You have enrolled in an elite university that has a rank system. There are a total of N ranks starting from rank 1 to rank N. Rank N students get special priveleges, one of them being that they don't need to pay any fees. New students start from Rank 1. Naturally, you want to reach Rank N too. To reach rank i, you need to study some specific courses for d_i days. Each day, the university charges you based on your previous rank (Lets say you have to pay cost_i per day if your current rank is i). Note that you can directly do the courses for rank N when you are on rank 1, but then for d_N days you would have to pay the fees that rank 1 students need to pay. You want to reach rank N by spending minimum amount of money.

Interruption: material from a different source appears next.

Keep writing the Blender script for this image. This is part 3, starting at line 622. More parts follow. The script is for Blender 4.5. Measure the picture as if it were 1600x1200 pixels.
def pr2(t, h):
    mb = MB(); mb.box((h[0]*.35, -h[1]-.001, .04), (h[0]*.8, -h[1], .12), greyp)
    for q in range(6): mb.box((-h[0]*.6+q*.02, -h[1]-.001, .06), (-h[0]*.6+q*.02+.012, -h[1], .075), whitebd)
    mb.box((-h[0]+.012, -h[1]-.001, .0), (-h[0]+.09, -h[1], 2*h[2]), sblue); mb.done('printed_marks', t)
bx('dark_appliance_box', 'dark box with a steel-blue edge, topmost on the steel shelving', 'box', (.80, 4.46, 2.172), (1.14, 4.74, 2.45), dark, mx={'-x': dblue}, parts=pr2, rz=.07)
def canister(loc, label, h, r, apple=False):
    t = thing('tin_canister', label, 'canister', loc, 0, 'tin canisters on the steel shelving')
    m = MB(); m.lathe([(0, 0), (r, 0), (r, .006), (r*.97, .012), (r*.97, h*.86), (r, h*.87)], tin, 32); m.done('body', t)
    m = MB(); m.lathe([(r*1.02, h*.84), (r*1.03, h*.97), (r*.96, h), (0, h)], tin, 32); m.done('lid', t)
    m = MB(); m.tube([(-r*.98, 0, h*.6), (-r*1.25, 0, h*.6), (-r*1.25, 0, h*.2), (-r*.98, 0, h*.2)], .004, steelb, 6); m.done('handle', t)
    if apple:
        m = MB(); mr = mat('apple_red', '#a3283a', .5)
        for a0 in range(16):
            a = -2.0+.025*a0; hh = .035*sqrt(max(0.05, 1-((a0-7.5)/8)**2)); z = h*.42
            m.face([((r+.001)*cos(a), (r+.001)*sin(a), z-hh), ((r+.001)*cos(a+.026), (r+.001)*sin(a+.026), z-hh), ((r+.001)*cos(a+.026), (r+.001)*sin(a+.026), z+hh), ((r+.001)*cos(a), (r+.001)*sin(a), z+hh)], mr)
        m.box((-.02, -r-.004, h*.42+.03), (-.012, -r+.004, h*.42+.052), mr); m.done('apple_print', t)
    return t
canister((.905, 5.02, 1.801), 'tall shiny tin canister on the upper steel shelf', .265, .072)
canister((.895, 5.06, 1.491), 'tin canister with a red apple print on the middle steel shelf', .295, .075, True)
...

How much do you need to spend?

Input:
First line contains value of N
Next line contains N numbers where the ith number represents cost_i
Next line contains N numbers where the ith number represents d_i
It is guaranteed that d_1 = 0 and cost_N = 0

Output:
Print one number, the minimum cost to reach rank N

Constraints:
1 <= N <= 5000
1 <= cost_i, d_i <= 10^5
For two numbers 1 <= i < j <= N
cost_j < cost_i
d_j > d_i       

i.,e As your rank keeps increasing, the fees payable by you decreases but the number of days you need to study to achieve that rank increases.

Sample Input 1:
5
5 4 3 2 0
0 2 3 4 5
Output:
25